MATERIAL SHOWN -
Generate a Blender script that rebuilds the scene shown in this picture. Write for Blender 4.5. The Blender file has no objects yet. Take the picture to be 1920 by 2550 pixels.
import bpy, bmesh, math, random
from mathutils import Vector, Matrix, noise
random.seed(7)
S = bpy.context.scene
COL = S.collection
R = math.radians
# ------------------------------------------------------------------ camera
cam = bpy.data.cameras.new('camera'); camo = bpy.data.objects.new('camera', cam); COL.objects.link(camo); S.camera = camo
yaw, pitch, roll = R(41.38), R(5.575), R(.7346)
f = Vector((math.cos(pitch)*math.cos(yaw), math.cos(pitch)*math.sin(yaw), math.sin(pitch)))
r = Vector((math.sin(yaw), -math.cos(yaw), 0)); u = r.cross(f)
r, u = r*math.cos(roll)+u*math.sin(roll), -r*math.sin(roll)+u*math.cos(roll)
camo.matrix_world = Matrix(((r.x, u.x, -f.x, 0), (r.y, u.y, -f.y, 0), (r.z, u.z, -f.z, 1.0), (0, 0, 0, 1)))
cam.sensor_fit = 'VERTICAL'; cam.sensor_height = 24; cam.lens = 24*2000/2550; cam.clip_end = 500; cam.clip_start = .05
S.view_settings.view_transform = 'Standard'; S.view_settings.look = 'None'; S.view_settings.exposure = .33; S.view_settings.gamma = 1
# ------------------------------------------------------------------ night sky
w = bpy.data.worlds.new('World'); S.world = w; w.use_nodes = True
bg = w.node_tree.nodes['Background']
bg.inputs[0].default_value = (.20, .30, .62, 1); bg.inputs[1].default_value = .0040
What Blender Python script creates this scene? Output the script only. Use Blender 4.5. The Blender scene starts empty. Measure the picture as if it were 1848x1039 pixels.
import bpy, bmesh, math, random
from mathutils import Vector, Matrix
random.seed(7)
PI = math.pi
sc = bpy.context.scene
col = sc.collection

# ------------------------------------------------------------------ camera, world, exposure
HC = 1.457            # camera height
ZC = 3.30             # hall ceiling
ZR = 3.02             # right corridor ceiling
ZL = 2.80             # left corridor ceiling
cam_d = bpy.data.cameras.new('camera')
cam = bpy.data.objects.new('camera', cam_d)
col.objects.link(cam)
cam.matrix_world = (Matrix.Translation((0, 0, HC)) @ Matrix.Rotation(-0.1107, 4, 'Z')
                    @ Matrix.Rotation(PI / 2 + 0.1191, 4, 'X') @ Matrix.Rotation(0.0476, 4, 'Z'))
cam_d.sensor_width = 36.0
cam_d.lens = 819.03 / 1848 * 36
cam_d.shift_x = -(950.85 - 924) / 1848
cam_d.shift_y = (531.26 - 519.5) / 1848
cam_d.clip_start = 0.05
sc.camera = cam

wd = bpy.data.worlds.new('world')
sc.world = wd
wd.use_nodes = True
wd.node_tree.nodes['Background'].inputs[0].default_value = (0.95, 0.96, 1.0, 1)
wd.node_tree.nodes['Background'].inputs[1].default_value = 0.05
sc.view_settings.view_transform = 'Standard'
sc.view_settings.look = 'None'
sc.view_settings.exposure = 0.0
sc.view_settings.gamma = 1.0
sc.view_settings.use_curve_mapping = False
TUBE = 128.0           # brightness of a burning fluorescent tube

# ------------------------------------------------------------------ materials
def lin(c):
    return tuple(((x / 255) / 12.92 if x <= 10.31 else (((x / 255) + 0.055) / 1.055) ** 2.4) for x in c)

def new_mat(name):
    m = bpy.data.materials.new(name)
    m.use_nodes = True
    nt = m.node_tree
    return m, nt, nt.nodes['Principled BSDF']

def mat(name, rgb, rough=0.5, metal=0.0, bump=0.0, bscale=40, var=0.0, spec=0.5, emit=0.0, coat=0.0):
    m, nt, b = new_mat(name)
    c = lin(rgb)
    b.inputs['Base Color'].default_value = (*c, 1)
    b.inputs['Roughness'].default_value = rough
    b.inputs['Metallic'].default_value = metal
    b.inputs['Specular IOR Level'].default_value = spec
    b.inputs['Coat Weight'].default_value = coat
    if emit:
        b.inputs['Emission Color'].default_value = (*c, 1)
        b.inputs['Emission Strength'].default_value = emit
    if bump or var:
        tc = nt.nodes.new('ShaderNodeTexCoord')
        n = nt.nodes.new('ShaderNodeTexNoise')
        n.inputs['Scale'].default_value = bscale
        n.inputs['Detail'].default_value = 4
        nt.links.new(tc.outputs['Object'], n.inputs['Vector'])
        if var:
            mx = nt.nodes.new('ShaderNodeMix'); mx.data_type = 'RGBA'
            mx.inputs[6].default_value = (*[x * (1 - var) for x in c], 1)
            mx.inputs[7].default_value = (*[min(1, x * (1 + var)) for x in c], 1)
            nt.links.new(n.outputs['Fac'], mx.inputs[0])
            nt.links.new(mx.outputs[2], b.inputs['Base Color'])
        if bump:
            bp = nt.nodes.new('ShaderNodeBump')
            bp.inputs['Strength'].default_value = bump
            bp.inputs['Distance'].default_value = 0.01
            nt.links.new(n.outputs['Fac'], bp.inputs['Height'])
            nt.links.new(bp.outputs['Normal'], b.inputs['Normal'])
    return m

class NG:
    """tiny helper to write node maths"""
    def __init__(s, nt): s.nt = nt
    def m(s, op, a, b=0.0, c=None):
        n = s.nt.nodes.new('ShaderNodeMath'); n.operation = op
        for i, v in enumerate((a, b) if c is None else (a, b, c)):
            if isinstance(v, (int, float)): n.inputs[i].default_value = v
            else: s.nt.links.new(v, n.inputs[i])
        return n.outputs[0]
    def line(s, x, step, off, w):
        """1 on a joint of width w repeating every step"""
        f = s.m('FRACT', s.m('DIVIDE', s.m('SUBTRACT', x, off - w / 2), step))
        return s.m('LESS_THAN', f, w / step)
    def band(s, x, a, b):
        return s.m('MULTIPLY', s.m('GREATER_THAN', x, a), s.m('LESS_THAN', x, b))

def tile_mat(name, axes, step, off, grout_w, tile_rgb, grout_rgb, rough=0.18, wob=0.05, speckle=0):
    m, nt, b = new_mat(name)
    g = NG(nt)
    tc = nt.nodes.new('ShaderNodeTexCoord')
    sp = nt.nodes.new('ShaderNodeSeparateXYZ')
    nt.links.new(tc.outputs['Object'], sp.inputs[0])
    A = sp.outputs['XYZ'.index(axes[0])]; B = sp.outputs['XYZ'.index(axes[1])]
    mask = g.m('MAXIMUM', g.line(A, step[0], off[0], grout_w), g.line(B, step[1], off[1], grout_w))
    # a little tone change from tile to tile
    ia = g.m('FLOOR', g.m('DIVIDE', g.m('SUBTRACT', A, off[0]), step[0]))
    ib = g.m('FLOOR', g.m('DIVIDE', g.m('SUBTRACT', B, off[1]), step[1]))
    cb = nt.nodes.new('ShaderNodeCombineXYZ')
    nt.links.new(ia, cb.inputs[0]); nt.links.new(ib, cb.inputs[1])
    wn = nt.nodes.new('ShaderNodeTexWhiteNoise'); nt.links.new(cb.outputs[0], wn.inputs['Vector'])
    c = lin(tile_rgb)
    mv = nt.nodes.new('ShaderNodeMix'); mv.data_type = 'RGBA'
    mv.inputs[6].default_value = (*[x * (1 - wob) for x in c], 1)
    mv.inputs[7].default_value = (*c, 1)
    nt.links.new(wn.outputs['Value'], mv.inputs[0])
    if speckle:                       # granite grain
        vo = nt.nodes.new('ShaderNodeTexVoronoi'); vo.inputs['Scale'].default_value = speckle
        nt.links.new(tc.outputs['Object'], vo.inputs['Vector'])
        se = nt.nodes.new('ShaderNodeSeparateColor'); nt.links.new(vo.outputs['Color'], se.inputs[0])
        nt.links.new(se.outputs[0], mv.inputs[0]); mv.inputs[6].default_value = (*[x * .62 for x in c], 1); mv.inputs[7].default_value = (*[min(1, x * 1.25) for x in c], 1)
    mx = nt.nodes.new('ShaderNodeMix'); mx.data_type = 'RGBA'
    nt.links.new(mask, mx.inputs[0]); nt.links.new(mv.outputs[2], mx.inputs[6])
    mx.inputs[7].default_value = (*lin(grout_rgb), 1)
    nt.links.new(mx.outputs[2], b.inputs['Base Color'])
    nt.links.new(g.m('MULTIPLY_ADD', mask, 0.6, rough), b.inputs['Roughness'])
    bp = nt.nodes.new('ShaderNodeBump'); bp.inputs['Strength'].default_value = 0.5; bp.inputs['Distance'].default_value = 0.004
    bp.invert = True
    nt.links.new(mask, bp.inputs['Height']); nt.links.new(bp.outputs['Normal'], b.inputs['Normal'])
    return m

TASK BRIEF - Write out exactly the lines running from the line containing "What Blender Python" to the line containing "return m, nt, nt.nodes['Principled BSDF']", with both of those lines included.

SOLUTION -
What Blender Python script creates this scene? Output the script only. Use Blender 4.5. The Blender scene starts empty. Measure the picture as if it were 1848x1039 pixels.
import bpy, bmesh, math, random
from mathutils import Vector, Matrix
random.seed(7)
PI = math.pi
sc = bpy.context.scene
col = sc.collection

# ------------------------------------------------------------------ camera, world, exposure
HC = 1.457            # camera height
ZC = 3.30             # hall ceiling
ZR = 3.02             # right corridor ceiling
ZL = 2.80             # left corridor ceiling
cam_d = bpy.data.cameras.new('camera')
cam = bpy.data.objects.new('camera', cam_d)
col.objects.link(cam)
cam.matrix_world = (Matrix.Translation((0, 0, HC)) @ Matrix.Rotation(-0.1107, 4, 'Z')
                    @ Matrix.Rotation(PI / 2 + 0.1191, 4, 'X') @ Matrix.Rotation(0.0476, 4, 'Z'))
cam_d.sensor_width = 36.0
cam_d.lens = 819.03 / 1848 * 36
cam_d.shift_x = -(950.85 - 924) / 1848
cam_d.shift_y = (531.26 - 519.5) / 1848
cam_d.clip_start = 0.05
sc.camera = cam

wd = bpy.data.worlds.new('world')
sc.world = wd
wd.use_nodes = True
wd.node_tree.nodes['Background'].inputs[0].default_value = (0.95, 0.96, 1.0, 1)
wd.node_tree.nodes['Background'].inputs[1].default_value = 0.05
sc.view_settings.view_transform = 'Standard'
sc.view_settings.look = 'None'
sc.view_settings.exposure = 0.0
sc.view_settings.gamma = 1.0
sc.view_settings.use_curve_mapping = False
TUBE = 128.0           # brightness of a burning fluorescent tube

# ------------------------------------------------------------------ materials
def lin(c):
    return tuple(((x / 255) / 12.92 if x <= 10.31 else (((x / 255) + 0.055) / 1.055) ** 2.4) for x in c)

def new_mat(name):
    m = bpy.data.materials.new(name)
    m.use_nodes = True
    nt = m.node_tree
    return m, nt, nt.nodes['Principled BSDF']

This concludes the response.